Là-dessus – et ce sera notre dernier mot sur ce sujet restreint – les crises, ce que nous nommons “structure crisique”. Elles constituent la révolte du monde et la riposte de l’Histoire à notre entreprise insensée. L’intérêt de la chose est que cette structure crisique transforme cette phase ultime de la civilisation en une aventure eschatologique, puisque certaines de ces crises (crises des ressources naturelles, énergie, crise de l’environnement dont le caractère essentiel est moins la chaleur ou pas [global warming, querelle accessoire] que la rupture catastrophique de notre cadre naturel que nous tenions paradoxalement pour acquis pour nos activités déstructurantes) condamnent absolument notre système économique par des pressions absolument hors de notre contrôle.
(Notamment, cela, à cause de nos “choix” initiaux – qui n’en sont d’ailleurs pas, des choix. Nous serions conduits à penser que cette civilisation actuelle aux abois n’est pas l’occidentale dans toute sa durée, mais une autre civilisation, née à la fin du XVIIIème siècle, par la grâce incertaine de divers événements fondamentaux, essentiellement les deux révolutions américaine et française et un “choix” de développement qui n’en est pas (entre 1780 et 1820 en Angleterre), cela jusqu’à la proposition du Prix Nobel Paul Crutzen de faire de cette période l’aube d’une nouvelle ère géologique, l’anthropocène. Dans Le choix du feu, Alain Gras montre bien que le “choix” de la thermodynamique comme source d’énergie de cette civilisation, et instrument de mort de celle-ci au bout du compte, n’était nullement nécessaire ni inéluctable, et plutôt du à des accidents et à des circonstances qu’à une volonté arrêtée. On aurait pu choisir l’hydrodynamique, et les choses eussent été différentes.)
Donc, notre “vision du monde” est entre les forces déstructurantes de cette civilisation aux abois, et les forces structurantes. De ce côté, il n’y a pas d’ordre de bataille préformé ni de consignes idéologiques. Si l’on veut tout de même deux observations politiques de base, qui ne sont que ce qu’elles sont, qui ne sont qu’un début, un état des événements possibles, etc. – les voici:
• Une priorité absolue devrait être le démantèlement des USA aux profits des Etats qui composent l’Union, parce que les USA sont la matrice incontestable du système. Nous en parlions encore le 12 août 2009, en situant à notre avis où sont les forces structurantes (les Etats de l’Union) et les forces déstructurantes (les pressions du centre fédéral).
• On observera, au grand dam de certains sans doute, que la nation, dans le piteux état où elle se trouve et malgré la façon stupide dont certains l’ont parfois utilisée, reste jusqu’à nouvel ordre le seul modèle structurant disponible du point de vue politique, parce qu’en lui survit la dimension régalienne absolument structurante. (Dans ce cas, les USA en tant que centre fédéral ne sont pas une nation, quoi qu’ils en veuillent, mais le contraire de la chose, puisque totalement étrangers à, sinon ennemis de la dimension régalienne.)
Ces constats ne sont que ce qu’ils sont – constats, ni engagement ni prévision.
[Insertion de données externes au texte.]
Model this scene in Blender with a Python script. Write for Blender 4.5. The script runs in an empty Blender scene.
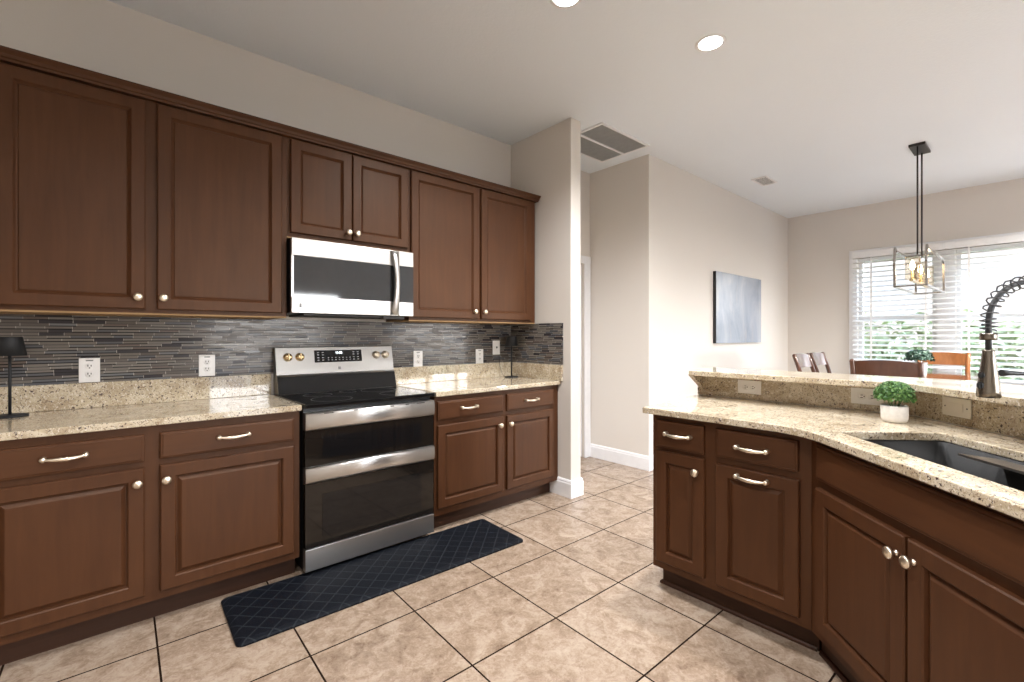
import bpy, bmesh, math, random
from mathutils import Vector, Matrix
from mathutils.geometry import tessellate_polygon
random.seed(7)
SC = bpy.context.scene
COL = SC.collection
PI = math.pi
rad = math.radians

# ------------------------------------------------------------------ camera
cd = bpy.data.cameras.new('camera')
cam = bpy.data.objects.new('camera', cd)
COL.objects.link(cam)
cd.sensor_width = 36.0
cd.lens = 464.5 / 1024 * 36.0
cd.shift_y = -5.2 / 1024
cd.clip_start = 0.05
cam.location = (0, 0, 1.275)
cam.rotation_euler = (rad(90), 0, rad(48.75 - 90))
SC.camera = cam

# ------------------------------------------------------------------ world, daylight, exposure
SKY_SUNNY, SKY_SHADY = 6.8, .45
LAMP, LAMP_DINING_FILL = 92.0, 215.0      # watts of the downlights' beams; the dining ones are unseen added fill
EXPOSURE = 1.6
w = bpy.data.worlds.new('sky')
SC.world = w
w.use_nodes = True
nt = w.node_tree
for n in list(nt.nodes):
    nt.nodes.remove(n)
wo = nt.nodes.new('ShaderNodeOutputWorld')
wb = nt.nodes.new('ShaderNodeBackground')
tc = nt.nodes.new('ShaderNodeTexCoord')
sx = nt.nodes.new('ShaderNodeSeparateXYZ')
cr = nt.nodes.new('ShaderNodeValToRGB')
cr.color_ramp.elements[0].position = 0.0
cr.color_ramp.elements[0].color = (1.0, 0.98, 0.95, 1)
cr.color_ramp.elements[1].position = 0.55
cr.color_ramp.elements[1].color = (0.50, 0.70, 1.0, 1)
e = cr.color_ramp.elements.new(0.12)
e.color = (0.93, 0.96, 1.0, 1)
nt.links.new(tc.outputs['Generated'], sx.inputs[0])
nt.links.new(sx.outputs['Z'], cr.inputs[0])
nt.links.new(cr.outputs[0], wb.inputs['Color'])
mr = nt.nodes.new('ShaderNodeMapRange')      # the sky is far brighter on the sunny side of the house (-y)
mr.interpolation_type = 'SMOOTHSTEP'
mr.inputs['From Min'].default_value = -.85
mr.inputs['From Max'].default_value = -.12
mr.inputs['To Min'].default_value = SKY_SUNNY
mr.inputs['To Max'].default_value = SKY_SHADY
nt.links.new(sx.outputs['Y'], mr.inputs['Value'])
nt.links.new(mr.outputs[0], wb.inputs['Strength'])
nt.links.new(wb.outputs[0], wo.inputs['Surface'])


def portal(name, loc, rot, sx_, sy_):
    ld = bpy.data.lights.new(name, 'AREA')
    ld.shape = 'RECTANGLE'
    ld.size, ld.size_y = sx_, sy_
    ld.cycles.is_portal = True
    o = bpy.data.objects.new(name, ld)
    o.location = loc
    o.rotation_euler = rot
    COL.objects.link(o)


REAR = -3.0
LEFTX = -1.6
WINX = 7.52
portal('sky_portal_slider', (2.3, REAR - .16, 1.03), (rad(90), 0, 0), 2.0, 2.06)
portal('sky_portal_rear', (6.0, REAR - .16, 1.03), (rad(90), 0, 0), 2.4, 2.06)
portal('sky_portal_dining', (WINX + .16, .745, 1.52), (rad(90), 0, rad(90)), 1.64, 1.58)
SC.view_settings.view_transform = 'Standard'
SC.view_settings.look = 'None'
SC.view_settings.gamma = 1.0
SC.view_settings.exposure = EXPOSURE
SC.view_settings.use_curve_mapping = False
SC.cycles.max_bounces = 12
SC.cycles.diffuse_bounces = 8
SC.cycles.glossy_bounces = 4
SC.cycles.transparent_max_bounces = 16
SC.cycles.sample_clamp_indirect = 10.0
SC.cycles.caustics_reflective = False
SC.cycles.caustics_refractive = False
SC.cycles.use_denoising = True


# ------------------------------------------------------------------ materials
class NT:
    def __init__(s, name):
        s.m = bpy.data.materials.new(name)
        s.m.use_nodes = True
        s.t = s.m.node_tree
        s.b = s.t.nodes['Principled BSDF']

    def n(s, typ, **k):
        o = s.t.nodes.new(typ)
        for a, v in k.items():
            setattr(o, a, v)
        return o

    def l(s, a, b):
        s.t.links.new(a, b)

    def val(s, x):
        return x

    def math(s, op, a, b=None, c=None):
        o = s.n('ShaderNodeMath', operation=op)
        for i, v in enumerate((a, b, c)):
            if v is None:
                continue
            if isinstance(v, (int, float)):
                o.inputs[i].default_value = v
            else:
                s.l(v, o.inputs[i])
        return o.outputs[0]

    def ramp(s, fac, stops, interp='LINEAR'):
        o = s.n('ShaderNodeValToRGB')
        o.color_ramp.interpolation = interp
        els = o.color_ramp.elements
        while len(els) < len(stops):
            els.new(0.5)
        for el, (p, c) in zip(els, stops):
            el.position = p
            el.color = tuple(c) + (1,)
        s.l(fac, o.inputs[0])
        return o.outputs[0]

    def mix(s, fac, a, b, mode='MIX'):
        o = s.n('ShaderNodeMix', data_type='RGBA', blend_type=mode)
        for sock, v in ((o.inputs[0], fac), (o.inputs[6], a), (o.inputs[7], b)):
            if isinstance(v, (int, float)):
                sock.default_value = v
            elif isinstance(v, tuple):
                sock.default_value = tuple(v) + (1,)
            else:
                s.l(v, sock)
        return o.outputs[2]

    def obj(s):
        return s.n('ShaderNodeTexCoord').outputs['Object']

    def mapped(s, scale=(1, 1, 1), rot=(0, 0, 0)):
        m = s.n('ShaderNodeMapping')
        m.inputs['Scale'].default_value = scale
        m.inputs['Rotation'].default_value = rot
        s.l(s.obj(), m.inputs[0])
        return m.outputs[0]

    def noise(s, vec, scale, detail=3, rough=.5, dist=0):
        o = s.n('ShaderNodeTexNoise')
        o.inputs['Scale'].default_value = scale
        o.inputs['Detail'].default_value = detail
        o.inputs['Roughness'].default_value = rough
        o.inputs['Distortion'].default_value = dist
        s.l(vec, o.inputs['Vector'])
        return o.outputs[0]

    def bump(s, h, strength=.2, dist=.01):
        o = s.n('ShaderNodeBump')
        o.inputs['Strength'].default_value = strength
        o.inputs['Distance'].default_value = dist
        s.l(h, o.inputs['Height'])
        s.l(o.outputs[0], s.b.inputs['Normal'])

    def set(s, **k):
        for a, v in k.items():
            sock = s.b.inputs[a.replace('_', ' ')]
            if isinstance(v, (int, float)):
                sock.default_value = v
            elif isinstance(v, tuple):
                sock.default_value = tuple(v) + (1,) if len(v) == 3 else v
            else:
                s.l(v, sock)
        return s


def plain(name, col, rough=.5, metal=0.0, var=.06, scale=20, **k):
    """Procedural plain surface: base colour with a slight noise variation."""
    s = NT(name)
    f = s.noise(s.obj(), scale, 2)
    a = tuple(max(0, c * (1 - var)) for c in col)
    b = tuple(min(1, c * (1 + var)) for c in col)
    s.set(Base_Color=s.ramp(f, [(0.3, a), (0.7, b)]), Roughness=rough, Metallic=metal)
    for kk, v in k.items():
        s.set(**{kk: v})
    return s.m


def wood(name, dark, light, rough=.45, axis='z', coat=.0):
    s = NT(name)
    sc = {'z': (14, 14, 1.1), 'x': (1.1, 14, 14)}[axis]
    v = s.mapped(sc)
    f1 = s.noise(v, 2.2, 5, .6, .6)
    f2 = s.noise(s.mapped((1.6, 1.6, 1.1)), 2.0, 2)
    f = s.math('ADD', s.math('MULTIPLY', f1, .55), s.math('MULTIPLY', f2, .45))
    s.set(Base_Color=s.ramp(f, [(.3, dark), (.7, light)]), Roughness=rough, Specular_IOR_Level=.31, Specular_Tint=(1.0, .90, .78),
          Coat_Weight=coat, Coat_Roughness=.28)
    s.bump(f1, .04, .002)
    return s.m


def granite():
    s = NT('granite')
    o = s.obj()
    big = s.noise(o, 9, 4, .6, .8)
    base = s.ramp(big, [(.30, (.35, .27, .175)), (.5, (.51, .43, .305)), (.72, (.63, .56, .435))])
    fl = s.noise(s.mapped((1.0, 1.9, 1.5), (0, 0, .7)), 88, 3, .62, 1.2)
    fl2 = s.noise(s.mapped((2.1, 1.0, 1.4), (.3, .2, 2.0)), 66, 3, .6, 1.0)
    c = s.mix(s.ramp(fl, [(.56, (0, 0, 0)), (.63, (1, 1, 1))]), base, (.25, .175, .11))
    c = s.mix(s.ramp(fl2, [(.57, (0, 0, 0)), (.63, (1, 1, 1))]), c, (.70, .64, .54))
    sp = s.noise(o, 110, 2, .6, .6)
    c = s.mix(s.ramp(sp, [(.60, (0, 0, 0)), (.645, (1, 1, 1))]), c, (.075, .05, .045))
    s.set(Base_Color=c, Roughness=.035, IOR=1.6)
    return s.m


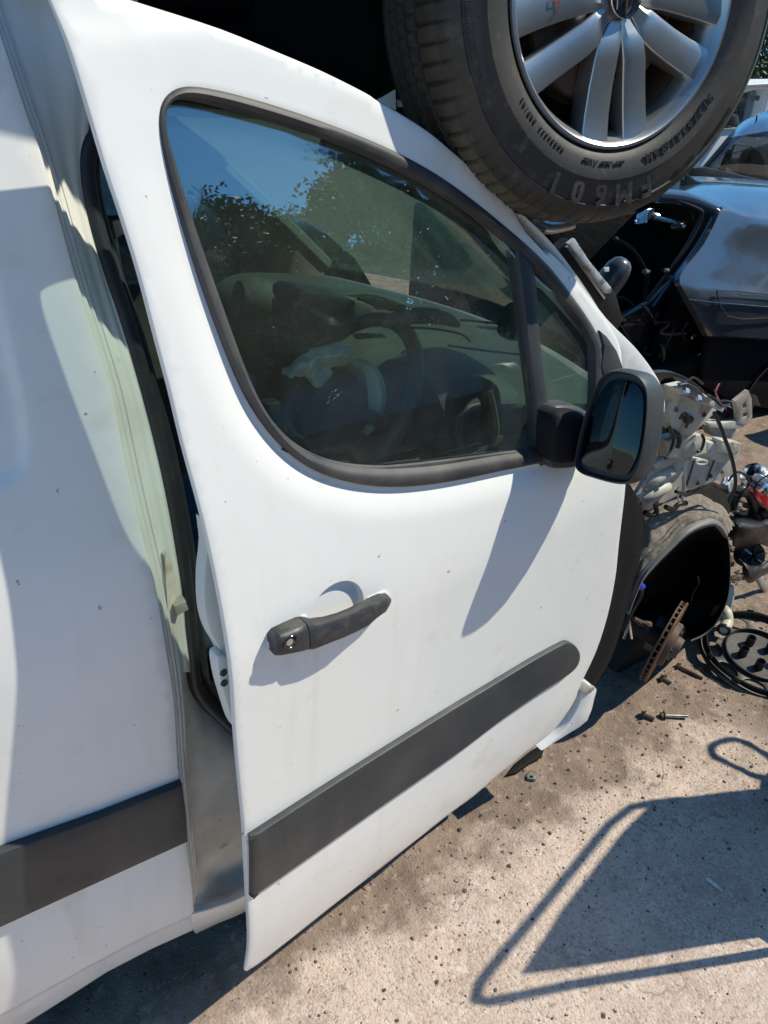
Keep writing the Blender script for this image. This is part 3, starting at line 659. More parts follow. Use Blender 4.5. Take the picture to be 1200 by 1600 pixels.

D’autre part, il ne faut certainement pas en rester là dans la recherche de ce qui peut être identifié comme structurant, comme il ne faut pas “arrêter sa pensée” à la définition de la nation telle que nous en avons héritée, avec la charge d’attaques incessantes et intéressées contre elle depuis deux siècles (on le comprend, puisque c’est une force structurante, et l’on comprend que ces attaques portent en réalité, derrière l’artifice des mots d’ordre idéologiques, contre la dimension régalienne). Il existe aujourd’hui des forces structurantes inattendues (on en a vu dans le cadre de notre tentative constante de définition de la G4G) et on ne peut les identifier que si l’on écarte définitivement toute référence à l’idéologie, celle-ci qui implique nécessairement une consigne absolument inhibitoire.